-- BEGIN --

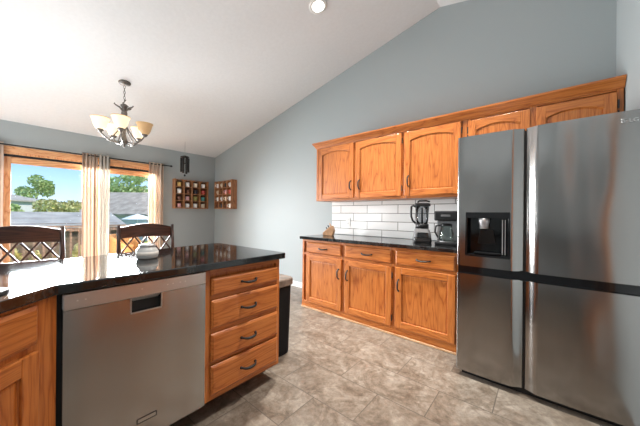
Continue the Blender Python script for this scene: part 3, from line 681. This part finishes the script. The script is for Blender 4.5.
# bin at the end of the peninsula
t = thing('trash_bin', 'tall black bin with a taupe lid beside the end of the peninsula', 'bin', (3.93, -1.640, 0))
rect_loft(MB(), [(0.186, 0.130, 0.001), (0.190, 0.133, 0.02), (0.205, 0.144, 0.585)]).build('bin_body', 'matte', t, 0.004)
rect_loft(MB(), [(0.216, 0.150, 0.586), (0.222, 0.152, 0.596), (0.222, 0.152, 0.640), (0.216, 0.148, 0.650)]).build('lid', 'binlid', t, 0.004)

# ------------------------------------------------------------------ bar stools behind the peninsula
def stool(y, label):
    t_ = thing('bar_stool', label, 'stool', (2.90, y, 0), 0, 'dark wood bar stools along the peninsula')
    w2 = 0.225; sh = 0.64
    rect_loft(MB(), [(0.205, 0.215, sh-0.035), (0.215, 0.225, sh-0.02), (0.212, 0.222, sh)]).build('seat', 'walnut', t_, 0.004, loc=(-0.215*-1*0+0.22, 0, 0))
    for s_ in (-1, 1):
        MB().tube([(0.03, s_*w2, 0.001), (0.015, s_*w2, 0.35), (0.0, s_*w2, sh), (-0.008, s_*w2, 0.85), (-0.02, s_*w2, 1.078)], [0.017, 0.018, 0.019, 0.017, 0.013], 8).build('back_post', 'walnut_v', t_, smooth=True)
        MB().tube([(0.41, s_*0.20, 0.001), (0.40, s_*0.195, 0.35), (0.39, s_*0.19, sh-0.034)], [0.016, 0.018, 0.019], 8).build('front_leg', 'walnut_v', t_, smooth=True)
    # crested top rail
    mb = MB(); k_ = 20; top_, bot = [], []
    for i in range(k_+1):
        q = -1+2*i/k_; yy = q*(w2-0.010); top_.append((-0.030+0.012*q*q*-1, yy, 1.058+0.034*(1-q*q)**1.3)); bot.append((-0.030-0.012*q*q, yy, 0.958+0.010*(1-q*q)))
    for i in range(k_): mb.prism([bot[i], bot[i+1], top_[i+1], top_[i]], (0.022, 0, 0))
    mb.build('top_rail', 'walnut', t_)
    MB().box(-0.013, -w2+0.012, 0.800, 0.007, w2-0.012, 0.829).build('lower_rail', 'walnut', t_, 0.003)
    cw = (2*w2-0.024)/4
    mb = MB()
    for c_ in range(4):
        a = -w2+0.012+c_*cw
        for (y0, y1, xo) in ((a+0.006, a+cw-0.006, -0.002), (a+cw-0.006, a+0.006, -0.006)):
            mb.tube([(xo, y0, 0.828), (xo-0.012, y1, 0.965)], 0.0078, 6)
    mb.build('lattice', 'walnut', t_)
    for z, xo in ((0.22, 0.0), ):
        mb = MB(); mb.tube([(0.40, -0.195, 0.25), (0.40, 0.195, 0.25)], 0.011, 8); mb.tube([(0.018, -w2, 0.3), (0.018, w2, 0.3)], 0.011, 8)
        for s_ in (-1, 1): mb.tube([(0.02, s_*w2, 0.28), (0.40, s_*0.196, 0.28)], 0.011, 8)
        mb.build('stretchers', 'walnut', t_)
    return t_
st1 = stool(-2.228, 'dark wood bar stool behind the candle jar, its lattice back in full view')
st2 = copy_tree(st1); st2.location = (2.90, -3.040, 0); st2['label'] = 'dark wood bar stool at the left edge, its lattice back partly cut off'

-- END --

WHAT THE TASK ASKS: Begin at the first line of the material and copy each line exactly through the one containing "0.650)]).build('lid', 'binlid', t, 0.004)". Omit pictures.

COMPLETED EXERCISE:
Continue the Blender Python script for this scene: part 3, from line 681. This part finishes the script. The script is for Blender 4.5.
# bin at the end of the peninsula
t = thing('trash_bin', 'tall black bin with a taupe lid beside the end of the peninsula', 'bin', (3.93, -1.640, 0))
rect_loft(MB(), [(0.186, 0.130, 0.001), (0.190, 0.133, 0.02), (0.205, 0.144, 0.585)]).build('bin_body', 'matte', t, 0.004)
rect_loft(MB(), [(0.216, 0.150, 0.586), (0.222, 0.152, 0.596), (0.222, 0.152, 0.640), (0.216, 0.148, 0.650)]).build('lid', 'binlid', t, 0.004)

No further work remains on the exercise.